■ Data excerpt:
——————————
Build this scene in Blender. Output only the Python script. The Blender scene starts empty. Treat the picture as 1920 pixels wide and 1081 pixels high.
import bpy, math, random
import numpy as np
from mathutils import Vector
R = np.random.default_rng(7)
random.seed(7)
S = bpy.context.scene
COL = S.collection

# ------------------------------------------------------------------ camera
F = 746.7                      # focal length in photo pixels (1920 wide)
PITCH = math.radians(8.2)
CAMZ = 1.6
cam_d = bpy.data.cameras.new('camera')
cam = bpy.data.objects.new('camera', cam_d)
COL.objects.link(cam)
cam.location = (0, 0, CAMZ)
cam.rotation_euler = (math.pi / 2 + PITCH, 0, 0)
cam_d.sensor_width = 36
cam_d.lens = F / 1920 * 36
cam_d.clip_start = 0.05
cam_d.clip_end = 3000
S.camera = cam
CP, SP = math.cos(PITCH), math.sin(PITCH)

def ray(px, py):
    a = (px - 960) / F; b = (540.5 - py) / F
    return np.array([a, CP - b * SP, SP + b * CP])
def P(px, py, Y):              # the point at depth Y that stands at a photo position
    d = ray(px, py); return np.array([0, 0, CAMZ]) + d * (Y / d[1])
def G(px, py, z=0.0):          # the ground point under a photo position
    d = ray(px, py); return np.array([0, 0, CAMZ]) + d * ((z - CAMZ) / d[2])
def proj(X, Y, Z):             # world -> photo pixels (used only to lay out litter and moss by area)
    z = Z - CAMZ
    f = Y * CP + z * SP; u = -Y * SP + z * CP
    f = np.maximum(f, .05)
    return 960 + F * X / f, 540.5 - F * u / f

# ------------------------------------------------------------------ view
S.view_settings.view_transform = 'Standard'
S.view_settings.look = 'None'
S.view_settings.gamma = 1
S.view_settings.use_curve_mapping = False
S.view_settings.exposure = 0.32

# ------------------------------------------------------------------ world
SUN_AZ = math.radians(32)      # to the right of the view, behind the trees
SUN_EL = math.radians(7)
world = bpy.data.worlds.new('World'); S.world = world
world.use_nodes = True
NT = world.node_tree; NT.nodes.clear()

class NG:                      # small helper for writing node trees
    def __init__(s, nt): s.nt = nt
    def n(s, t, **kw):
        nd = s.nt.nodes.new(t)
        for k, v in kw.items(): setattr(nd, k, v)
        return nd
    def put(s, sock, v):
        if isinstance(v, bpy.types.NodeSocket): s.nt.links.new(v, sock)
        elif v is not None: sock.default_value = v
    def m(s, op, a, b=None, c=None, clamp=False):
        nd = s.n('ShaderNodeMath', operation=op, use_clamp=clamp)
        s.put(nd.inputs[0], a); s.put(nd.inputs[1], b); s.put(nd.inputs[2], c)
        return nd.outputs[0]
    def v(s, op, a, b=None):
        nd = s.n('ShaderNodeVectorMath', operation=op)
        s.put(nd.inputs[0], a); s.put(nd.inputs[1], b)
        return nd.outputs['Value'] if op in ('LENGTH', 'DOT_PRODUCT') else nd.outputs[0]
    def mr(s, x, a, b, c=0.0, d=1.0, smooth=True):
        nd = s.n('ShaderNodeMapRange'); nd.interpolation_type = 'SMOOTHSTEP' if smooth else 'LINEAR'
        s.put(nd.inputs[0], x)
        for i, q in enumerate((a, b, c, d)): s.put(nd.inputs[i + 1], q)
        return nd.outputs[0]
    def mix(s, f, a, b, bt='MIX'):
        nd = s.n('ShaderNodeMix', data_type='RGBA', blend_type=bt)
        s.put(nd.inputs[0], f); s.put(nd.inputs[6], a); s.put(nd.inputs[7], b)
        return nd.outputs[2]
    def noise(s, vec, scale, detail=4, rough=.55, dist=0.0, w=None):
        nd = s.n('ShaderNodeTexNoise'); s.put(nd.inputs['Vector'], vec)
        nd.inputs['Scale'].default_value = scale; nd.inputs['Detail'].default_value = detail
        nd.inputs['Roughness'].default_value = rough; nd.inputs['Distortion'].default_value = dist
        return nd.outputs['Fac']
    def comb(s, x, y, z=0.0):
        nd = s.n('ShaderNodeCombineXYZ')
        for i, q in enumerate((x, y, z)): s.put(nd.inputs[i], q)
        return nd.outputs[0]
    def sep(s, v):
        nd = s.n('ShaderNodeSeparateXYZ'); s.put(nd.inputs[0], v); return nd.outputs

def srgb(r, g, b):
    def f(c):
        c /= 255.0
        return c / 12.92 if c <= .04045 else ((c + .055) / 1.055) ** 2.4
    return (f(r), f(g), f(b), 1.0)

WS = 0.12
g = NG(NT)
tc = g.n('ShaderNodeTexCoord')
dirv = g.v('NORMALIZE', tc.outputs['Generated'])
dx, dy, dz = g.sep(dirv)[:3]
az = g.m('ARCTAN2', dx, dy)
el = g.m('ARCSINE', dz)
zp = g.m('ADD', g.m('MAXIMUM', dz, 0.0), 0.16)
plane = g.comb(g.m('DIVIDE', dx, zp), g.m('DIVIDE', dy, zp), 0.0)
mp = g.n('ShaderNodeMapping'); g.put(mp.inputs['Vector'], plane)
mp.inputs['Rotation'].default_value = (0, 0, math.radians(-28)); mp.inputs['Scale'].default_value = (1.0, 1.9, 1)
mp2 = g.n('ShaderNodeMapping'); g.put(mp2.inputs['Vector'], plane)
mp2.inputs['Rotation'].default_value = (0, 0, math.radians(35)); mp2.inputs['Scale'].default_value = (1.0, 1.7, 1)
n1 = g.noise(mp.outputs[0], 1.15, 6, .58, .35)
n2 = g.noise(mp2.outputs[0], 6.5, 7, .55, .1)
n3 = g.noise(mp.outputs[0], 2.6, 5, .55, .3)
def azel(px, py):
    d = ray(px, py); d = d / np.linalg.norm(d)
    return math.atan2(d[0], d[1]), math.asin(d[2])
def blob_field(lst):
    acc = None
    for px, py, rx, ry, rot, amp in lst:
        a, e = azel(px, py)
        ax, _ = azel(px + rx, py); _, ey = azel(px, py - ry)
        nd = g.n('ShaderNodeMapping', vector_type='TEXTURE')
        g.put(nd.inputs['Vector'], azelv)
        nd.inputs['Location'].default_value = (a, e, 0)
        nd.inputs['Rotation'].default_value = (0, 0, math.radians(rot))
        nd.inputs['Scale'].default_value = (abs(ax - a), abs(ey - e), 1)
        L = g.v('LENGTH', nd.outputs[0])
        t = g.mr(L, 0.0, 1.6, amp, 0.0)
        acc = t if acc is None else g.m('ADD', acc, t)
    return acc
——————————
Please write out exactly the lines from the start of the data through the line that contains "COL = S.collection", both ends included, and nothing else.

Build this scene in Blender. Output only the Python script. The Blender scene starts empty. Treat the picture as 1920 pixels wide and 1081 pixels high.
import bpy, math, random
import numpy as np
from mathutils import Vector
R = np.random.default_rng(7)
random.seed(7)
S = bpy.context.scene
COL = S.collection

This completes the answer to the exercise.